9.2 If a force majeure situation has lasted for more than thirty (30) days, we will both be entitled to give notice to terminate (ontbinden) the Agreement in writing with immediate effect.
Clause 10 Term and termination
10.1 Unless agreed otherwise, Agreements for Subscriptions are concluded for a 12-month period and Subscriptions will renew automatically for periods of the same length until the Subscription is terminated in accordance with the applicable terms for termination.
10.2 You can terminate (opzeggen) the Agreement for your Subscription by deactivating auto-renewal within your Account. The Agreement for your Subscription will then terminate at the end of the then applicable subscription term. We are also entitled to deactivate auto-renewal and will notify you when we do so.

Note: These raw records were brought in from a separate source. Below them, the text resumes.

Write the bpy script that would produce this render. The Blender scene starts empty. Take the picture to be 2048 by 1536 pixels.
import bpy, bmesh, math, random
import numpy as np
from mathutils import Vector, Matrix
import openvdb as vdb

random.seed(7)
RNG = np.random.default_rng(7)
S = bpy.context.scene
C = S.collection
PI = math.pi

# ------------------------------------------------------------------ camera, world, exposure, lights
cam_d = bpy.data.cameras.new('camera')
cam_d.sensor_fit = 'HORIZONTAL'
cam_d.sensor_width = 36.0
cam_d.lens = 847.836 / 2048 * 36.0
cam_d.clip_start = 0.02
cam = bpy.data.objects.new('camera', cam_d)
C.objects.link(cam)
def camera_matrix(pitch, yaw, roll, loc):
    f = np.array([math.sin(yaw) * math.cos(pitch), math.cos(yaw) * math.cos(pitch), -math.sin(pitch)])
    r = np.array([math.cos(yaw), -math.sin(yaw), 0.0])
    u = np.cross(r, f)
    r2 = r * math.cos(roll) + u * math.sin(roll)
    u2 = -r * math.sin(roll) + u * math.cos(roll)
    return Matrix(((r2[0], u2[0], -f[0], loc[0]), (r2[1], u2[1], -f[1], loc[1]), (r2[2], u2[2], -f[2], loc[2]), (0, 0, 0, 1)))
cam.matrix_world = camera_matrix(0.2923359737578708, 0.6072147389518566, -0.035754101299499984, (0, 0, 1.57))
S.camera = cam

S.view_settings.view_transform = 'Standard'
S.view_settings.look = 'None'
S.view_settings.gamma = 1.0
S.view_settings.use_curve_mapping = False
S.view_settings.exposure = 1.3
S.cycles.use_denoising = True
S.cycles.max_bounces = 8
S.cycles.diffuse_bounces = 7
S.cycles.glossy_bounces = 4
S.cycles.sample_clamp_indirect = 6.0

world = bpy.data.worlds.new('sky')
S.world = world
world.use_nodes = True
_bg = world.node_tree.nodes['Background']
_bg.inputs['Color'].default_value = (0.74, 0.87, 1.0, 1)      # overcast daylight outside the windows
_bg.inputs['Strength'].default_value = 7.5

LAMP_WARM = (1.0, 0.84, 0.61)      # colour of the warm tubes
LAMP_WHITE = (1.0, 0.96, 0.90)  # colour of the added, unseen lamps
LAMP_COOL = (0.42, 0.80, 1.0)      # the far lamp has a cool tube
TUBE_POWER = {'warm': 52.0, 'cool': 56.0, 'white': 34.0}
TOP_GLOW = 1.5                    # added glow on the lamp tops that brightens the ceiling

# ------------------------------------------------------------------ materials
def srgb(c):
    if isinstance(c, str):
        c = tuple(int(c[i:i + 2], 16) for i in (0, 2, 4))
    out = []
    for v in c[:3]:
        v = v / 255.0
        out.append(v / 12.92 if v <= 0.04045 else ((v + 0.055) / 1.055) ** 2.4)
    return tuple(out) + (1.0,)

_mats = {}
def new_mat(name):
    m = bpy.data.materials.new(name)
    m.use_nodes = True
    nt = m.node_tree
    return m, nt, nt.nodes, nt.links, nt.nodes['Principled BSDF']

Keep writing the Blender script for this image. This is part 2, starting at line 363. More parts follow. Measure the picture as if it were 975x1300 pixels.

10.3 Termination of the Agreement, irrespective of the reason for termination, will in no case affect any amounts owed or payable to us by you under the Agreement. Furthermore, termination or expiry of the Agreement will in no case result in restitution of any amounts paid by you to us under the Agreement.
10.4 In the event that the Agreement is terminated, any amounts owed by you to us will become immediately due and payable, irrespective of the reason for the termination.
Clause 11 Amendments
11.1 We may amend these Terms at any time. We will announce changes to you in writing at least fourteen (14) days before the date they take effect, to enable you to take note of them. If you do not wish to accept the proposed changes, you may give written notice to terminate the Agreement until the effective date of the amended Terms. Use of the Service after the effective date shall constitute your acceptance of the amended Terms.
Clause 12 Miscellaneous
12.1 This Agreement is governed exclusively by Dutch law. Any dispute in connection with or rising from the Agreement will be submitted to the competent court in the Netherlands in the district where we are legally established.
12.2 Where in these Terms “written” or “in writing” is used, this also includes email communication and communication via the Service, provided that the identity of the sender and the integrity of the message can be adequately established.
12.3 The version of any communication of information as recorded by us will be deemed to be authentic and correct unless you supply proof to the contrary.
12.4 You are not authorized to transfer and assign this Agreement or any of its rights and obligations arising therefrom to a third party without our written consent. We are authorized to transfer and assign this Agreement and all its rights and obligations arising therefrom to a third party that acquires the business operations to which this Agreement is subject, without further cooperation or approval of you being required.
12.5 The application of sections 227b (1), 227c and 271 et seq. of Book 6, and section 408 (1) of Book 7 of the Dutch Civil Code is excluded.